— Begin Data block —

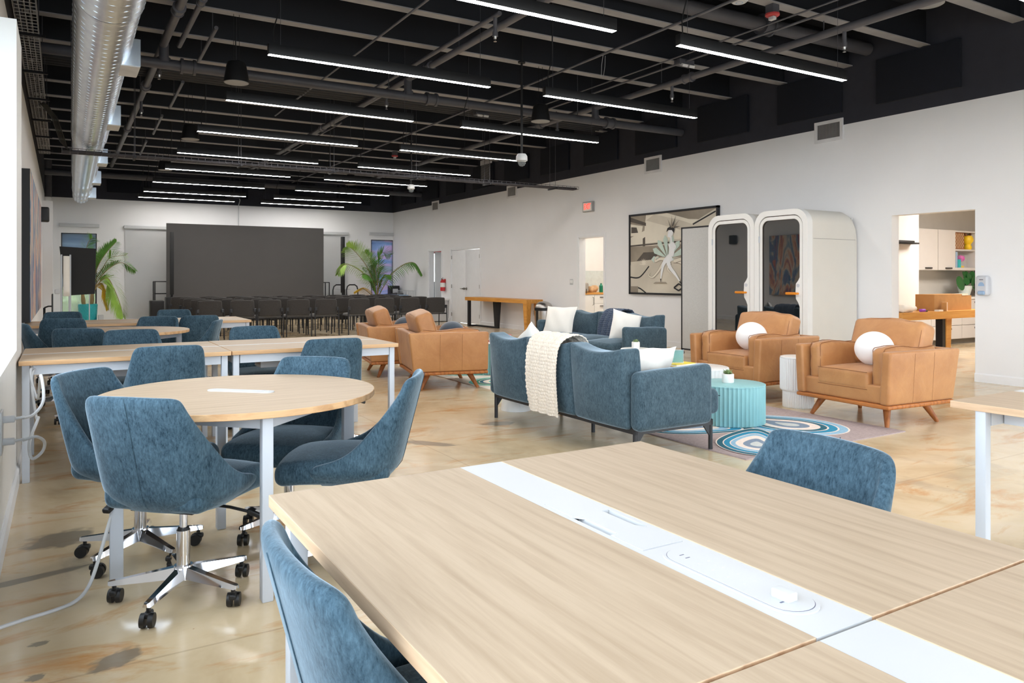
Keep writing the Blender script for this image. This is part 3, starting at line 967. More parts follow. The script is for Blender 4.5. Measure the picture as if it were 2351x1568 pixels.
def make_chair():
    t = thing('task_chair', '', 'chair')
    ts = [0, .035, .08, .14, .22, .34, .48, .62, .76, .88, 1]
    as_ = [-1, -.97, -.93, -.85, -.76, -.69, -.60, -.50, -.435, -.385, -.30, -.2, -.1, 0]
    as_ = as_ + [-q for q in as_[-2::-1]]
    nu, nv = len(as_) - 1, len(ts) - 1
    mb = MB().grid(lambda u, v: shell_pt(as_[round(u * nu)], ts[round(v * nv)]), nu, nv)
    sh = mb.build('backrest', 'velvet_blue', t, fixn=False, smooth=180)
    so = sh.modifiers.new('thick', 'SOLIDIFY'); so.thickness = .036; so.offset = -1
    ss = sh.modifiers.new('smooth', 'SUBSURF'); ss.levels = 1; ss.render_levels = 2
    sm = MB().tube([(p[0], p[1] - .001, p[2]) for p in [shell_pt(0, q / 14) for q in range(1, 15)]], .0014, 5).build('back_seam', 'velvet_blue', sh)
    def puff(p):
        x, y, z = p.x / .225, p.y / .235, p.z
        n = max(0, 1 - x * x) * max(0, 1 - y * y)
        xs = 1 - .10 * max(0, -y) ** 2 - .05 * max(0, y) ** 3
        return (p.x * xs, p.y + (.02 * (1 - x * x) if y > .5 else 0), z + (.022 * n if z > 0 else 0) - (.014 * max(0, y) ** 3))
    MB().rbox((0, .035, .432), (.45, .47, .098), .042, k=4, n=6, fn=puff).build('seat', 'velvet_blue', t, smooth=180)
    MB().b2((-.13, -.13, .366), (.13, .13, .388)).build('seat_plate', 'black_metal', t, smooth=None)
    MB().cyl((0, 0, .24), (0, 0, .37), .0145, seg=14).build('gas_piston', 'chrome', t)
    MB().cyl((0, 0, .085), (0, 0, .262), .0255, seg=18).build('column', 'chrome', t)
    MB().cyl((0, 0, .260), (0, 0, .272), .024, .020, seg=18).build('collar', 'caster_black', t)
    hub = MB().cyl((0, 0, .078), (0, 0, .128), .040, .034, seg=18).build('hub', 'chrome', t)
    lv = MB().tube([(.06, .02, .362), (.17, .05, .345), (.24, .06, .33)], .006, 6).rbox((.285, .068, .318), (.10, .034, .022), .008, rot=Matrix.Rotation(.32, 3, 'Y')).build('height_lever', 'caster_black', t)
    MB().box((.285, .068, .331), (.03, .012, .002), rot=Matrix.Rotation(.32, 3, 'Y')).build('lever_mark', 'label_white', lv, smooth=None)
    for i in range(5):
        w = 2 * pi * i / 5 + R(62)
        m = Matrix.Rotation(w, 3, 'Z')
        lg = MB()
        vs = []
        for (x, hw, z0, z1) in ((.03, .023, .080, .122), (.20, .017, .074, .096), (.258, .015, .072, .088), (.266, .008, .074, .086)):
            vs += [m @ Vector((x, -hw, z0)), m @ Vector((x, hw, z0)), m @ Vector((x, hw * .62, z1)), m @ Vector((x, -hw * .62, z1))]
        fs = [(3, 2, 1, 0), (12, 13, 14, 15)]
        for j in range(3):
            for q in range(4):
                r_ = (q + 1) % 4
                fs.append((j * 4 + q, j * 4 + r_, j * 4 + 4 + r_, j * 4 + 4 + q))
        lg.add(vs, fs)
        leg = lg.build('leg', 'chrome', t, smooth=40)
        cs = MB()
        c0 = m @ Vector((.245, 0, 0)); sw = Matrix.Rotation(w + .8 + i * 1.9, 3, 'Z')
        cs.cyl((c0.x, c0.y, .05), (c0.x, c0.y, .076), .008, seg=8)
        for sgn in (-1, 1):
            a = c0 + sw @ Vector((.012, sgn * .006, .0265)); b = c0 + sw @ Vector((.012, sgn * .023, .0265))
            cs.cyl(a, b, .0265, .025, seg=20)
        a = c0 + sw @ Vector((.004, -.012, .044)); cs.rbox((c0.x, c0.y, .044), (.045, .026, .022), .008, rot=sw)
        cs.build('caster', 'caster_black', leg)
    return t
CH = [  # x, y, heading, label
    (.405, 3.16, 43, 'blue velvet task chair in front of the near round table, whole chrome base showing'),
    (.300, 3.72, 128, 'grey-blue velvet task chair at the near round table beside the white wall socket'),
    (1.085, 3.20, -60, 'blue velvet task chair at the near round table, seen side-on beside the foreground table'),
    (.955, 3.72, 222, 'deep blue velvet task chair across the near round table, seat showing under the tabletop'),
    (.565, 5.33, 0, 'velvet task chair with back seam at the near long desk, wall half, camera side'),
    (1.62, 5.36, 2, 'dark velvet task chair with back seam at the near long desk, free end'),
    (1.42, 6.42, 180, 'velvet task chair on the far side of the near long desk, above its leg seam'),
    (.50, 6.48, 176, 'velvet task chair on the far side of the near long desk, at the wall half'),
    (-.03, 8.32, 78, 'velvet task chair at the far round table, side-on against the painting wall'),
    (.21, 7.42, 20, 'velvet task chair with back seam in front of the far round table'),
    (1.06, 8.0, -70, 'velvet task chair at the far round table, side-on toward the seminar rows'),
    (.80, 8.66, 200, 'velvet task chair across the far round table, only its top rim showing'),
    (.02, 9.24, 2, 'velvet task chair with back seam at the far long desk, window-wall end'),
    (1.30, 9.22, -3, 'velvet task chair with wrinkled side at the far long desk, free end'),
    (.0, 10.42, 182, 'velvet task chair on the far side of the far long desk, below the turquoise pot'),
    (1.26, 10.45, 180, 'velvet task chair beyond the far long desk, below the black floor speaker'),
    (.596, 1.173, 90, 'bright blue velvet task chair at the foreground desk, cut off by the picture edge'),
    (1.42, 1.27, 274, 'dark blue velvet task chair at the foreground table\'s far long side, only its backrest showing'),
]
copies(make_chair(), [((x, y, 0), az(h), lb, 'blue velvet task chairs') for x, y, h, lb in CH])

# ================================================================ ROUND TABLES
def make_round():
    t = thing('round_table', '', 'table')
    Rr, H, T = .578, .74, .026
    top = MB().lathe([(0, H - T), (Rr - .002, H - T), (Rr, H - T + .002), (Rr, H - .002), (Rr - .002, H), (0, H)], 96, caps=False)
    for i, f in enumerate(top.f):
        zs = [top.v[k][2] for k in f]
        top.m[i] = 1 if (max(zs) < H - .0005 or min(zs) < H - .001) else 0
    top.build('tabletop', ['oak_x', 'oak_edge'], t, smooth=25)
    ins = []
    for i in range(32):
        w = 2 * pi * i / 32
        x = .128 * (1 if cos(w) >= 0 else -1) + .030 * cos(w); y = .030 * sin(w)
        ins.append((x, y))
    po = MB().prism([(x * cos(2.39) - y * sin(2.39), x * sin(2.39) + y * cos(2.39)) for x, y in ins], H, H + .004).build('power_port', 'white_plastic', t)
    MB().cyl((.09, -.085, H + .004), (.09, -.085, H + .006), .012, seg=16).build('cable_hole', 'plastic_grey', po)
    for w in (0, pi / 2, pi, 3 * pi / 2):
        m = Matrix.Rotation(w, 3, 'Z')
        c = m @ Vector((.485, 0, 0))
        MB().rbox((c.x, c.y, (H - T) / 2), (.05, .042, H - T), .004, k=1, rot=m).build('leg', 'white_metal', t)
    for i in range(4):
        a, b = Matrix.Rotation(i * pi / 2, 3, 'Z') @ Vector((.47, 0, 0)), Matrix.Rotation((i + 1) * pi / 2, 3, 'Z') @ Vector((.47, 0, 0))
        m_ = (a + b) / 2; d = b - a
        MB().box((m_.x, m_.y, H - T - .028), (d.length, .03, .056), rot=Matrix.Rotation(math.atan2(d.y, d.x), 3, 'Z')).build('apron', 'white_metal', t, smooth=None)
    return t
copies(make_round(), [((.675, 3.45, 0), 0, 'large round oak table with white legs nearest the camera', 'round oak tables'),
                      ((.50, 8.02, 0), 0, 'round oak table farther back between the two long desks', 'round oak tables')])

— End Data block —

Copy out each line in the listing that has the word "picture".

- Finished exercise:
Keep writing the Blender script for this image. This is part 3, starting at line 967. More parts follow. The script is for Blender 4.5. Measure the picture as if it were 2351x1568 pixels.
    (.596, 1.173, 90, 'bright blue velvet task chair at the foreground desk, cut off by the picture edge'),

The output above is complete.